Records from a data collection:
*-*-*

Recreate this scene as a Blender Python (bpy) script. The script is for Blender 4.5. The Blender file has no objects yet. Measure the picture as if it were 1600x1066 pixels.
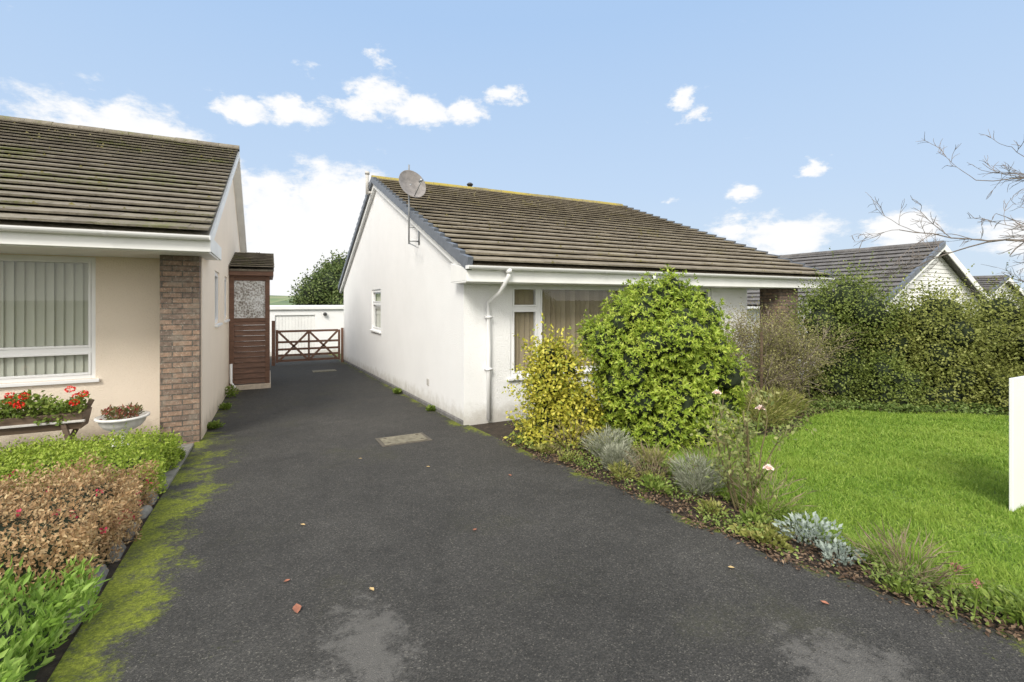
import bpy, math, random
import numpy as np
from mathutils import Vector, Matrix
R=random.Random(7); rng=np.random.default_rng(7)
S=0.039
def g(y): return -S*y
scene=bpy.context.scene
COL=scene.collection

# ---------------------------------------------------------------- materials
def base_mat(name):
    m=bpy.data.materials.new(name); m.use_nodes=True
    nt=m.node_tree; b=nt.nodes["Principled BSDF"]
    return m,nt,b
def N(nt,t,**kw):
    n=nt.nodes.new(t)
    for k,v in kw.items():
        if hasattr(n,k): setattr(n,k,v)
        else: n.inputs[k.replace('_',' ')].default_value=v
    return n
def pos(nt):
    return N(nt,'ShaderNodeNewGeometry').outputs['Position']
def noise(nt,scale,detail=4,rough=.6,vec=None):
    n=N(nt,'ShaderNodeTexNoise'); n.inputs['Scale'].default_value=scale
    n.inputs['Detail'].default_value=detail; n.inputs['Roughness'].default_value=rough
    nt.links.new(vec if vec else pos(nt),n.inputs['Vector']); return n.outputs['Fac']
def mapped(nt,sc):
    mp=N(nt,'ShaderNodeMapping'); mp.inputs['Scale'].default_value=sc; nt.links.new(pos(nt),mp.inputs[0]); return mp.outputs[0]
def ramp(nt,fac,stops,interp='LINEAR'):
    r=N(nt,'ShaderNodeValToRGB'); e=r.color_ramp.elements; r.color_ramp.interpolation=interp
    while len(e)<len(stops): e.new(.5)
    for i,(p,c) in enumerate(stops):
        e[i].position=p; e[i].color=(c[0],c[1],c[2],1) if hasattr(c,'__len__') else (c,c,c,1)
    nt.links.new(fac,r.inputs['Fac']); return r.outputs['Color']
def mix(nt,f,a,b,mode='MIX'):
    m=N(nt,'ShaderNodeMix',data_type='RGBA'); m.blend_type=mode
    for sock,v in ((m.inputs[0],f),(m.inputs[6],a),(m.inputs[7],b)):
        if isinstance(v,(int,float)): sock.default_value=v
        elif isinstance(v,tuple): sock.default_value=(v[0],v[1],v[2],1)
        else: nt.links.new(v,sock)
    return m.outputs[2]
def M(nt,op,a,b=None,c=None):
    m=N(nt,'ShaderNodeMath',operation=op)
    for i,v in enumerate((a,b,c)):
        if v is None: continue
        if isinstance(v,(int,float)): m.inputs[i].default_value=v
        else: nt.links.new(v,m.inputs[i])
    return m.outputs[0]
def smooth(nt,v,a,b,lo=0,hi=1):
    m=N(nt,'ShaderNodeMapRange',interpolation_type='SMOOTHSTEP')
    nt.links.new(v,m.inputs[0]); m.inputs[1].default_value=a; m.inputs[2].default_value=b
    m.inputs[3].default_value=lo; m.inputs[4].default_value=hi; return m.outputs[0]
def bump(nt,b,h,strength=.3,dist=.01):
    n=N(nt,'ShaderNodeBump'); n.inputs['Strength'].default_value=strength; n.inputs['Distance'].default_value=dist
    nt.links.new(h,n.inputs['Height']); nt.links.new(n.outputs[0],b.inputs['Normal'])
def col(nt,b,c): nt.links.new(c,b.inputs['Base Color'])
def simple(name,c,rough=.5,var=.12,scale=6,metal=0,bs=0,bscale=80):
    m,nt,b=base_mat(name); b.inputs['Roughness'].default_value=rough; b.inputs['Metallic'].default_value=metal
    a=tuple(x*(1-var) for x in c); d=tuple(min(1,x*(1+var)) for x in c)
    col(nt,b,ramp(nt,noise(nt,scale,5),[(.3,a),(.7,d)]))
    if bs: bump(nt,b,noise(nt,bscale,3),bs,.01)
    return m
def leafmat(name,c1,c2,c3,trans=.25,clump=3.0,rough=.5,big=None):
    m,nt,b=base_mat(name); b.inputs['Roughness'].default_value=rough; b.inputs['Specular IOR Level'].default_value=.3
    geo=N(nt,'ShaderNodeNewGeometry')
    f=M(nt,'ADD',M(nt,'MULTIPLY',geo.outputs['Random Per Island'],.55),M(nt,'MULTIPLY',noise(nt,clump,4),.5))
    c=ramp(nt,f,[(.15,c1),(.5,c2),(.9,c3)])
    if big: c=mix(nt,smooth(nt,noise(nt,big[0],5,.65),.42,.66,0,big[1]),c,big[2])
    col(nt,b,c)
    t=N(nt,'ShaderNodeBsdfTranslucent'); nt.links.new(c,t.inputs['Color'])
    ms=N(nt,'ShaderNodeMixShader'); ms.inputs[0].default_value=trans
    out=nt.nodes['Material Output']
    nt.links.new(b.outputs[0],ms.inputs[1]); nt.links.new(t.outputs[0],ms.inputs[2]); nt.links.new(ms.outputs[0],out.inputs['Surface'])
    return m

def render_mat(name,c,dirt=(.45,.42,.36)):
    m,nt,b=base_mat(name); b.inputs['Roughness'].default_value=.85
    n=noise(nt,1.3,6,.65)
    a=ramp(nt,n,[(.3,tuple(x*.95 for x in c)),(.7,c)])
    sp=N(nt,'ShaderNodeSeparateXYZ'); nt.links.new(pos(nt),sp.inputs[0])
    h=M(nt,'ADD',sp.outputs[2],M(nt,'MULTIPLY',sp.outputs[1],S))
    h=M(nt,'ADD',h,M(nt,'MULTIPLY',noise(nt,5,5),-.45))
    f=smooth(nt,h,-.2,.12,.7,0)
    st=smooth(nt,noise(nt,1,5,.6,mapped(nt,(5,5,.5))),.58,.85,0,.10)
    a=mix(nt,st,a,dirt)
    sp2=smooth(nt,noise(nt,9,7,.8),.64,.76,0,.16); a=mix(nt,sp2,a,dirt)
    col(nt,b,mix(nt,f,a,dirt))
    bump(nt,b,noise(nt,55,4,.7),.8,.014)
    return m
m_white=render_mat("white_roughcast",(.89,.89,.885))
m_cream=render_mat("cream_roughcast",(.89,.775,.64),(.47,.39,.30))
m_pvc=simple("white_upvc",(.84,.84,.84),.35,.03,3)
m_fascia=simple("white_painted_board",(.82,.82,.80),.5,.06,2)
m_darkin=simple("dark_interior",(.02,.02,.02),.9)
m_grey=simple("grey_plastic",(.13,.145,.17),.5,.15,8)
m_dark=simple("dark_metal",(.03,.03,.03),.5)
m_galv=simple("galvanised_steel",(.34,.35,.36),.45,.15,20,.6)
m_dish=simple("satellite_dish_grey",(.24,.22,.21),.5,.3,9)
m_sill=simple("sill_concrete",(.5,.48,.45),.8,.15,12)
m_pale=simple("pale_step_stone",(.55,.47,.38),.85,.2,12)

def brick_mat():
    m,nt,b=base_mat("brown_brick"); b.inputs['Roughness'].default_value=.9
    sp=N(nt,'ShaderNodeSeparateXYZ'); nt.links.new(pos(nt),sp.inputs[0])
    cb=N(nt,'ShaderNodeCombineXYZ'); nt.links.new(M(nt,'ADD',sp.outputs[0],sp.outputs[1]),cb.inputs[0]); nt.links.new(sp.outputs[2],cb.inputs[1])
    t=N(nt,'ShaderNodeTexBrick'); nt.links.new(cb.outputs[0],t.inputs['Vector'])
    t.inputs['Scale'].default_value=1; t.inputs['Brick Width'].default_value=.225; t.inputs['Row Height'].default_value=.072
    t.inputs['Mortar Size'].default_value=.008; t.inputs['Mortar Smooth'].default_value=.3; t.inputs['Bias'].default_value=0
    t.inputs['Color1'].default_value=(.27,.18,.125,1); t.inputs['Color2'].default_value=(.14,.105,.085,1); t.inputs['Mortar'].default_value=(.10,.09,.075,1)
    n=noise(nt,22,7,.75)
    c=mix(nt,1.0,t.outputs['Color'],ramp(nt,n,[(.3,.6),(.5,1.0),(.7,1.6)]),'MULTIPLY')
    lich=smooth(nt,noise(nt,5,7,.75),.48,.66,0,.6)
    c=mix(nt,lich,c,(.26,.225,.18))
    sp2=smooth(nt,noise(nt,45,3,.6),.60,.70,0,.6); c=mix(nt,sp2,c,(.42,.38,.32))
    col(nt,b,c)
    h=M(nt,'ADD',M(nt,'MULTIPLY',t.outputs['Fac'],-1),M(nt,'MULTIPLY',n,.5)); bump(nt,b,h,.9,.012)
    return m
m_brick=brick_mat()

def tile_mat(name,c1,c2,moss,amt,ax=(1.2,1,1)):
    m,nt,b=base_mat(name); b.inputs['Roughness'].default_value=.92; b.inputs['Specular IOR Level'].default_value=.25
    geo=N(nt,'ShaderNodeNewGeometry')
    f=M(nt,'ADD',M(nt,'MULTIPLY',geo.outputs['Random Per Island'],.2),M(nt,'MULTIPLY',noise(nt,5,7,.72,mapped(nt,ax)),.9))
    c=ramp(nt,f,[(.3,c1),(.75,c2)])
    li=smooth(nt,noise(nt,30,4,.7),.58,.68,0,.55)
    c=mix(nt,li,c,(.40,.37,.30))
    dk=smooth(nt,noise(nt,17,5,.75),.56,.66,0,.45); c=mix(nt,dk,c,(.075,.065,.052))
    big=noise(nt,.8,4,.6)
    mf=M(nt,'ADD',M(nt,'MULTIPLY',noise(nt,26,5,.75),.6),M(nt,'MULTIPLY',big,.6))
    mo=smooth(nt,mf,.72-amt,.80-amt,0,.8)
    col(nt,b,mix(nt,mo,c,moss))
    bump(nt,b,noise(nt,60,5,.7),.8,.012)
    return m
m_tileW=tile_mat("weathered_brown_olive_tile",(.155,.13,.098),(.32,.28,.215),(.23,.20,.08),.06)
m_tileL=tile_mat("mossy_grey_tile",(.13,.112,.09),(.27,.24,.19),(.15,.16,.055),.10)
m_tileR=tile_mat("grey_brown_tile",(.09,.085,.083),(.19,.18,.175),(.12,.12,.09),.0)
m_ridge=tile_mat("lichen_ridge_tile",(.16,.14,.08),(.28,.24,.12),(.40,.32,.06),.15)

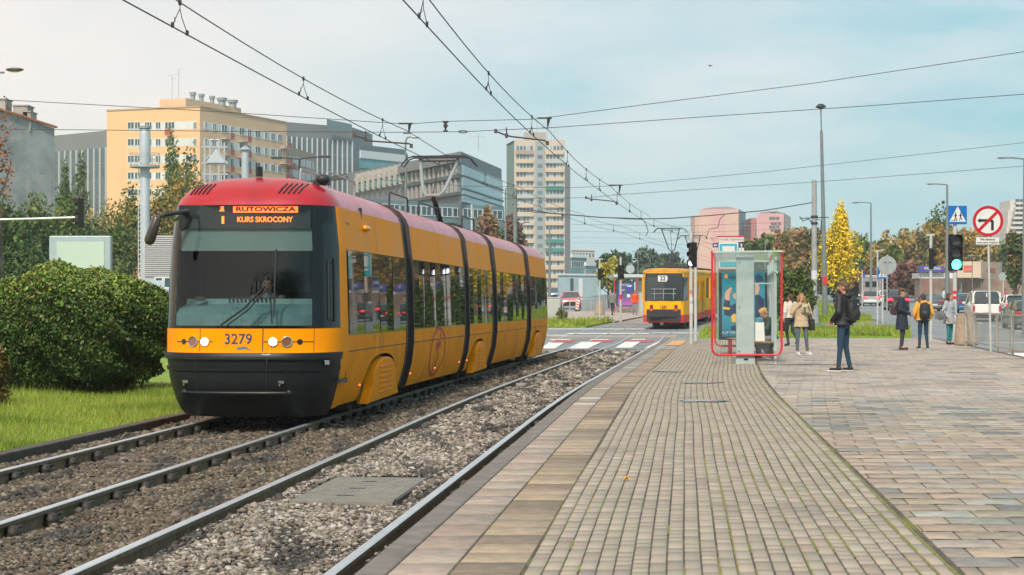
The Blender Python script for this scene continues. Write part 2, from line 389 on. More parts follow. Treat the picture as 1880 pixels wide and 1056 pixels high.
# moss in the joints
mossm=M('joint_moss',(.17,.17,.04),.95,var=.4,vs=30)
b=MB()
for c in range(1,ncol+1):
    z=8.0
    pr=.08 if c<11 else (.45 if c<ncol-1 else .85)
    while z<50:
        L_=rnd.uniform(.25,1.3)
        if rnd.random()<pr*(1.0 if z<34 else .5):
            wv=lambda q:.004*math.sin(q*.9+c*.35)+.010*math.sin(q*.33+1)
            h_=rnd.uniform(.004,.0075)*(1.8 if c>=ncol-1 else 1)
            f=lambda q,s_:(C1(q)+lat+c*cw+wv(q)+s_*h_,q,.2022)
            b.add([f(z,-.5),f(z,1),f(z+L_/2,1.3),f(z+L_,.6),f(z+L_,-.5),f(z+L_/2,-1)],[(0,1,2,3,4,5)])
        z+=L_
for k in range(420):
    z_=rnd.uniform(8.6,22); l_=rnd.uniform(4.3,XL(z_)-C1(z_)-.3); a_=rnd.uniform(.05,.3)
    if rnd.random()<.5: l_=4.22+rnd.random()**2*.9
    zr=7.0+round((z_-7.0)/.34)*.34
    h_=rnd.uniform(.006,.012); b.add([(C1(zr)+l_,zr-h_,.2022),(C1(zr)+l_+a_,zr-h_*.6,.2022),(C1(zr)+l_+a_,zr+h_*.6,.2022),(C1(zr)+l_,zr+h_,.2022)],[(0,1,2,3)])
o=b.build('joint_moss',mossm); tag(o,'yellow green moss growing in the paving joints','moss',kind='stuff')
# edge slabs, tactile slabs
rects=[]; z=5
while z<66:
    d=rnd.choice([.5,.5,.48,.52]) ; special=rnd.random()<.13
    if special: d=.18
    col=jit((.30,.245,.205) if z<33 else (.24,.23,.215),.14)
    if special: col=(.48,.47,.43)
    rects.append((z,z+d,1.315,1.62,col)); z+=d
z=5
while z<66:
    d=.35; col=jit(rnd.choice([(.31,.245,.175),(.29,.225,.16),(.30,.24,.175),(.19,.15,.11),(.22,.175,.13)]),.14);  # darker rows put shadow stripes into the slab colour
    if z>50: col=jit((.27,.25,.23),.1)
    rects.append((z,z+d,1.625,1.985,col)); z+=d
tiles('platform_edge_paving',rects,.202,slabm,None,gap=.004,bv=.004,tilt=.001)
o=kerb('kerb',1.15,1.312,2,66,.206,-.42); tag(o,'rough dark granite kerb along the platform edge beside the rail','kerb')
# large slabs
rects=[]; z=7.0; row=0
pal=[(.32,.265,.215),(.34,.28,.225),(.30,.255,.21),(.29,.26,.225),(.31,.25,.205)]
pal2=[(.25,.25,.235),(.28,.275,.255),(.17,.175,.17),(.32,.275,.225)]
while z<65.8:
    d=.34 if z<30 else .42
    l=4.215-( (row*.171)%.39 ); 
    xmax=XL(z)-C1(z)-.15
    while l<xmax:
        ww=.39 if z<30 else .5
        zone= (z<12.5 and l>4.6) or (18<z<24)
        p=pal2 if (zone and rnd.random()<.7) or rnd.random()<.12 else pal
        if 24<z<34: p=[(.36,.31,.27),(.38,.33,.285),(.31,.29,.27)]
        if z>34: p=[(.34,.29,.25),(.36,.31,.27),(.30,.27,.24)]
        col=jit(rnd.choice(p),.16)
        if rnd.random()<.03: col=jit((.19,.18,.17),.1)
        if l+ww>4.22: rects.append((z,z+d,max(l,4.215),min(l+ww,xmax),col))
        l+=ww
    z+=d; row+=1
tiles('slab_paving',rects,.20,slabm,None,gap=.0045,bv=.004,tilt=.0012)
mk_b=MB(); 
mk_b.add([tuple(gp(x,y,.214)) for x,y in ((1221,634),(1249,634),(1262,625.5),(1236,625.5))],[(0,1,2,3)]); mk_b.build('orange_tactile_paving',orangem)['kind']='structure'
# puddles
water=M('puddle_water',(.20,.23,.25),.16,0,var=.05,spec=.9)
for (px,py,rx,ry) in ((1226,682,.30,.40),(1283,703,.36,.30),(1287,737,.32,.32),(1500,670,1.3,.22)):
    p=gp(px,py,.2); n=30; ph=rnd.random()*6
    pts=[(p.x+rx*(1+.22*math.sin(3*t+ph)+.12*math.sin(7*t))*math.cos(t),p.y+ry*(1+.22*math.sin(2*t+ph)+.15*math.sin(5*t))*math.sin(t),.2125) for t in [2*math.pi*i/n for i in range(n)]]
    o=MB().add(pts,[tuple(range(n))]).build('puddle',water); o['kind']='structure'
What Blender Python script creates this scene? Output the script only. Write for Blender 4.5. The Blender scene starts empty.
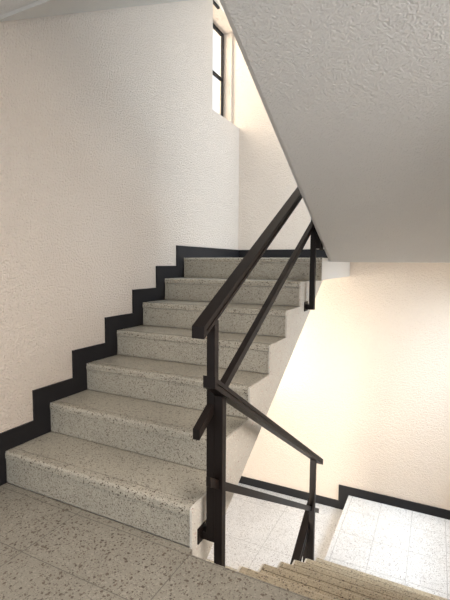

*-*-*

→ Task requirements: Hand back the exact lines from the start of the entries to the line with "COL=scene.collection", both ends kept and pictures left out.

→ Result of the exercise:
Recreate this scene as a Blender Python (bpy) script. The script is for Blender 4.5. The Blender file has no objects yet. Measure the picture as if it were 1600x1066 pixels.
import bpy, math, random
import numpy as np
from mathutils import Vector, Matrix
R=random.Random(7); rng=np.random.default_rng(7)
S=0.039
def g(y): return -S*y
scene=bpy.context.scene
COL=scene.collection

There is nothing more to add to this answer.